The dolphins were moved to Lilly’s other lab, in “a disused bank building in Miami,” where they were kept in small tanks with little or no sunlight. As a result Peter the dolphin quickly deteriorated and, after just a few weeks in the new lab, he committed suicide by drowning himself.
Lilly went on to experiment with other drugs, including ketamine, which led to his belief in a cosmic entity called the Earth Coincidence Control Office, or ECCO for short. And if you can’t read the name ECCO without thinking of pixelated dolphins then you should go read this article, although that might lead you to this video and then you may never be the same again.
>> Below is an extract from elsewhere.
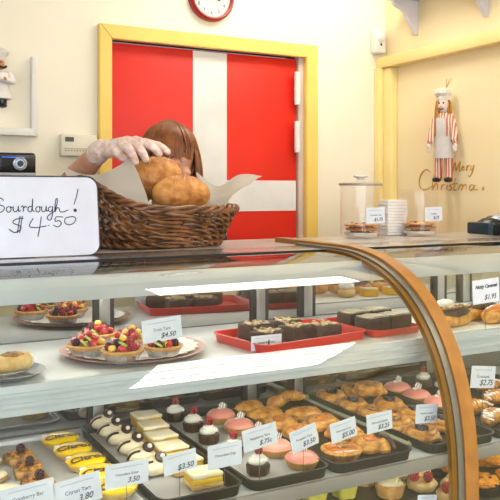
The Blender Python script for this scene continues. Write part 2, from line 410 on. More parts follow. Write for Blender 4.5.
#=====================================================================
# DISPLAY CASES
#=====================================================================
EC_Y, EC_Z, EA, EB = 1.70, -.66, .49, .51
def ell(a, b_, th):
    e = 2/2.55
    return (EC_Y - a*max(0, math.cos(th))**e, EC_Z + b_*max(0, math.sin(th))**e)
TOP = -.155
GA, GB = .482, .502
D1, D2, D3 = -.335, -.555, -.702
YM = 1.785; YU = 1.738
tube_m = emit('fill_tube_glow', '#fffaf2', 18.0)  # glow of the added tubes that light the case interior
mirror_m = pane_mat('mirrored_back_glass', '#6c6e64', .48, .4, 4.0)
enamel = mat('pale_blue_grey_enamel', '#bcc3c8', .3, scale=8)
backdark = mat('case_back_board', '#6d6a58', .6, scale=6)
def build_case(x0, x1, posts, label, fill_tubes, end):
    t = thing('display_case', label, 'display case', (0, 0, 0))
    def B(name, m, *bs, smooth=True, par=t, kind=None):
        b_ = BM()
        for q in bs: bx(b_, q[0], q[1], q[2], q[3], q[4], q[5], q[6] if len(q) > 6 else 0)
        return obj(name, b_, m, par, smooth)
    B('base', steel_d, (x0, x1, 1.24, 2.0, .08, Z(-.78)), (x0, x1, 1.30, 1.95, 0, .08))
    # worktop in two strips: pale front strip and grey rear strip
    B('front_worktop', mat('polished_steel_top', '#c9c7c9', .22, .85, scale=6), (x0, x1, EC_Y-.012, 1.845, Z(TOP)-.016, Z(TOP), .002))
    B('rear_worktop', grey_top, (x0, x1, 1.849, 2.14, Z(TOP)-.022, Z(TOP), .002))
    B('gasket', black_rub, (x0, x1, EC_Y-.0165, EC_Y-.0125, Z(TOP)-.012, Z(TOP)+.0005))
    # curved front glass
    b_ = BM(); N = 40
    pr = [ell(GA, GB, PI/2*.996*(1-i/N)) for i in range(N+1)] + [(EC_Y-GA, -.775)]
    th = .005; cols = []
    for k, (y, z) in enumerate(pr):
        if k <= N:
            nn = Vector((-max((EC_Y-y)/GA, 1e-4)**1.55/GA, max((z-EC_Z)/GB, 1e-4)**1.55/GB)); nn.normalize()
        else: nn = Vector((-1, 0))
        cols.append([b_.verts.new((x, yy, Z(zz))) for (yy, zz) in ((y, z), (y-nn.x*th, z-nn.y*th)) for x in (x0+.004, x1-.004)])
    for a, c in zip(cols, cols[1:]):
        b_.faces.new((a[0], a[1], c[1], c[0]))
    b_.verts.ensure_lookup_table()
    bmesh.ops.delete(b_, geom=[v for v in b_.verts if not v.link_faces], context='VERTS')
    obj('front_glass', b_, glass_m, t, True, 60)
    # decks
    f = 1.352
    d = B('upper_shelf', deck_m, (x0, x1, f+.006, YU-.008, Z(D1)-.012, Z(D1), .002))
    B('shelf_fascia', enamel, (x0, x1, f, f+.012, Z(D1)-.052, Z(D1)+.001, .002), (x0, x1, f-.004, f, Z(D1)-.018, Z(D1)-.012), (x0, x1, f-.004, f, Z(D1)-.036, Z(D1)-.030), (x0, x1, f+.012, f+.05, Z(D1)-.03, Z(D1)-.013))
    d2 = B('lower_shelf', deck_m, (x0, x1, 1.236, YM-.008, Z(D2)-.012, Z(D2), .002))
    B('price_rail', rail_m, (x0, x1, 1.229, 1.24, Z(D2)-.024, Z(D2)+.002, .002))
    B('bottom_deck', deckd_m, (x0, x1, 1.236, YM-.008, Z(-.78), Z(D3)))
    # lamps : hidden tubes added under the worktop and both shelves to brighten the goods
    for (a0, a1, yy, zz, r_) in fill_tubes:
        b_ = BM()
        tube(b_, [(a0, yy, Z(zz)), (a1, yy, Z(zz))], r_, 12)
        l = obj('added_fill_tube', b_, tube_m, t)
        for q0, q1 in ((a0-.02, a0-.0005), (a1+.0005, a1+.02)):
            b_ = BM(); bx(b_, q0, q1, yy-r_, yy+r_, Z(zz)-r_, Z(zz)+r_+.002, .002); obj('fill_tube_holder', b_, white_lam, l)
    B('lamp_housing', enamel, (x0, x1, 1.528, 1.537, Z(-.222), Z(-.172), .002))
    B('added_tube_cover', mat('dark_grey_enamel', '#5b5c58', .6, scale=8), (x0, x1, 1.5375, 1.734, Z(-.184), Z(-.1735)))  # dark cover added to block the tube's glare and its mirror image
    # mirrored sliding doors at the back with steel stiles
    for j, (a, c) in enumerate(zip(posts, posts[1:])):
        g = B('upper_sliding_door', mirror_m, (a, c, YU, YU+.006, Z(D1)-.012, Z(-.172)), smooth=False)
        g = B('lower_sliding_door', mirror_m, (a, c, YM, YM+.006, Z(-.775), Z(D1)-.013), smooth=False)
    B('rear_lining', backdark, (x0, x1, YM+.10, YM+.11, .1, Z(-.18)), smooth=False)
    for a in posts[1:-1]:
        for (yy, z0, z1) in ((YU, Z(D1)+.0005, Z(-.172)), (YM, Z(-.775), Z(D1)-.013)):
            s = B('door_stile', steel, (a-.022, a+.004, yy-.012, yy-.001, z0, z1, .002))
            B('rubber_seal', black_rub, (a+.004, a+.014, yy-.010, yy-.001, z0, z1), par=s)
            B('rubber_seal', black_rub, (a-.032, a-.022, yy-.010, yy-.001, z0, z1), par=s)
    B('side_panel', steel_d, (end[0], end[1], 1.75, 2.0, .08, Z(-.17)))
    return t
JX = 1.165
p105 = aty(107, 320, YU).x; p250 = aty(262, 310, YU).x; p300 = aty(309, 310, YU).x
case_a = build_case(-.5, JX, [-.5, p105, p250, p300, JX], 'long curved glass pastry case on the left, under the sign and basket',
    [(-.3, 1.12, 1.60, -.200, .009), (-.3, 1.12, 1.385, D1-.044, .007), (.3, 1.12, 1.275, D2-.019, .005)], (-.5, -.47))
case_b = build_case(JX, 2.2, [JX, aty(430, 290, YM).x, aty(455, 290, YM).x, 2.2], 'curved glass pastry case on the right, under the cookie jars',
    [(1.21, 1.9, 1.60, -.200, .009), (1.21, 1.9, 1.385, D1-.044, .007), (1.21, 1.9, 1.275, D2-.019, .005)], (2.17, 2.2))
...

David Wynne went on to have a very successful career which included creating works such as the lion and unicorn that adorn the gates to Hyde Park and the design for the 1973 50p coin. He also made another dolphin statue, ‘Boy With Dolphin’ which you can find on Cheyne Walk in Chelsea. The model for that work was Sir David’s son; Roland ‘Roly’ David Amadeus Wynne, who went on to form the band Ozric Tentacles with his brother Edward. In 1999, aged just 35, Roly took his own life. There’s now a dedication to him on the base of the statue.
As for Gregory Bateson, he continued to teach and write, mainly at the University of Calfornia. He died in the summer of 1980, aged 76, in the guest house of the San Francisco Zen Center.
Eight years before he had published probably his most well known work, a collection of essays entitled Steps To An Ecology Of Mind. In there you’ll find this quote, which if you’re in the area of Piccadilly Circus on Friday 22 April, you may find written on a card left at the base of the Memorial Fountain:
“The fact of our imperfect understanding should not be allowed to feed our anxiety and so increase the need to control. Rather our studies could be inspired by a more ancient, but today less honoured, motive: a curiosity about the world of which we are part. The rewards of such work are not power but beauty.”